Extract the lines from the start through the line that holds "sc.camera = camo", both included, omitting all images.

┏━━

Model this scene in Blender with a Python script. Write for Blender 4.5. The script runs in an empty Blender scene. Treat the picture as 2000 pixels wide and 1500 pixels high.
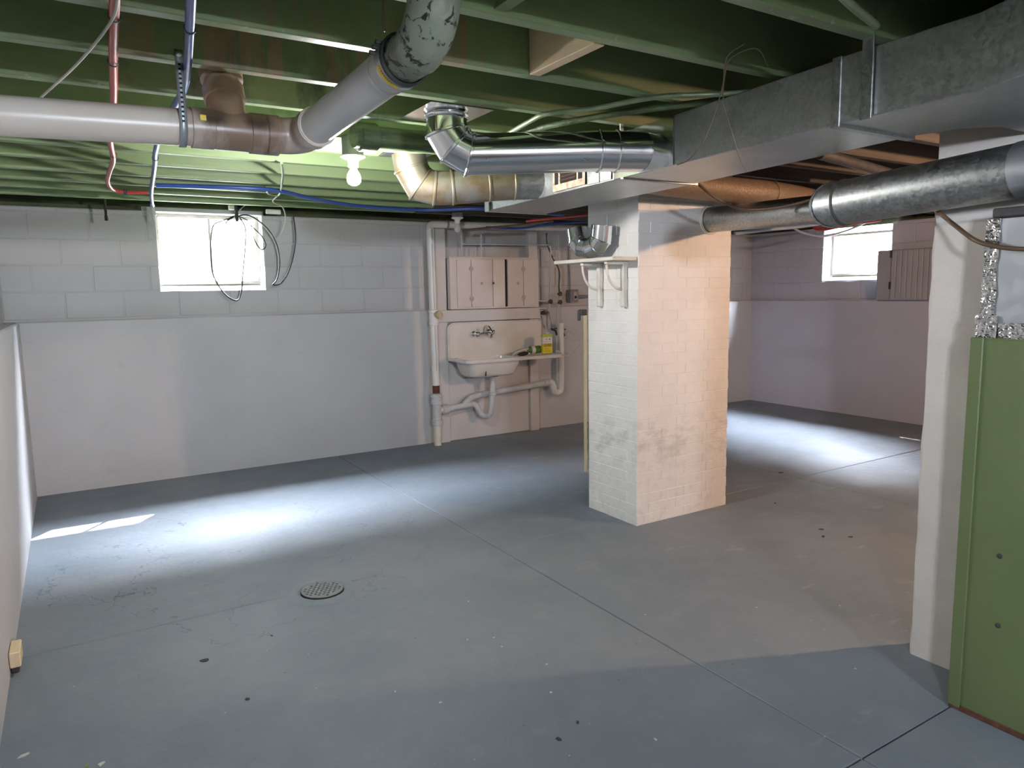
import bpy, bmesh, math, random
from mathutils import Vector, Matrix, noise as mnoise
random.seed(7)
PI = math.pi
sc = bpy.context.scene
COL = sc.collection

# ---------------------------------------------------------------- camera
cam = bpy.data.cameras.new('camera')
cam.lens = 25.2159
cam.sensor_width = 36
cam.clip_start = .02
camo = bpy.data.objects.new('camera', cam)
COL.objects.link(camo)
_R = ((0.850980,-0.524924,-0.016955),(0.081121,0.099476,0.991728),(-0.518895,-0.845316,0.127235))
camo.matrix_world = Matrix(((_R[0][0], _R[1][0], _R[2][0], 0), (_R[0][1], _R[1][1], _R[2][1], 0),
                            (_R[0][2], _R[1][2], _R[2][2], 1.5), (0, 0, 0, 1)))
sc.camera = camo

# ---------------------------------------------------------------- world, sun, exposure
SKY = 620.0
BULB = 1700.0
WARM = 4800.0
w = bpy.data.worlds.new('overcast_sky')
sc.world = w
w.use_nodes = True
w.node_tree.nodes['Background'].inputs[0].default_value = (.80, .865, 1.0, 1)
w.node_tree.nodes['Background'].inputs[1].default_value = SKY
sun = bpy.data.lights.new('sun', 'SUN')
sun.energy = 160
sun.angle = math.radians(.6)
suno = bpy.data.objects.new('sun', sun)
COL.objects.link(suno)
suno.rotation_euler = Vector((-.77, -1, -1.38)).to_track_quat('-Z', 'Y').to_euler()
sc.view_settings.view_transform = 'Standard'
sc.view_settings.look = 'None'
sc.view_settings.exposure = 0
sc.view_settings.gamma = 1
sc.cycles.max_bounces = 7
sc.cycles.glossy_bounces = 3
sc.cycles.transmission_bounces = 2
sc.cycles.caustics_reflective = False
sc.cycles.caustics_refractive = False
sc.cycles.adaptive_threshold = .05


def portal(loc, rot, sx, sy):
    l = bpy.data.lights.new('sky_portal', 'AREA')
    l.shape = 'RECTANGLE'
    l.size, l.size_y = sx, sy
    l.cycles.is_portal = True
    o = bpy.data.objects.new('sky_portal', l)
    COL.objects.link(o)
    o.location = loc
    o.rotation_euler = rot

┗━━

(Full answer)
Model this scene in Blender with a Python script. Write for Blender 4.5. The script runs in an empty Blender scene. Treat the picture as 2000 pixels wide and 1500 pixels high.
import bpy, bmesh, math, random
from mathutils import Vector, Matrix, noise as mnoise
random.seed(7)
PI = math.pi
sc = bpy.context.scene
COL = sc.collection

# ---------------------------------------------------------------- camera
cam = bpy.data.cameras.new('camera')
cam.lens = 25.2159
cam.sensor_width = 36
cam.clip_start = .02
camo = bpy.data.objects.new('camera', cam)
COL.objects.link(camo)
_R = ((0.850980,-0.524924,-0.016955),(0.081121,0.099476,0.991728),(-0.518895,-0.845316,0.127235))
camo.matrix_world = Matrix(((_R[0][0], _R[1][0], _R[2][0], 0), (_R[0][1], _R[1][1], _R[2][1], 0),
                            (_R[0][2], _R[1][2], _R[2][2], 1.5), (0, 0, 0, 1)))
sc.camera = camo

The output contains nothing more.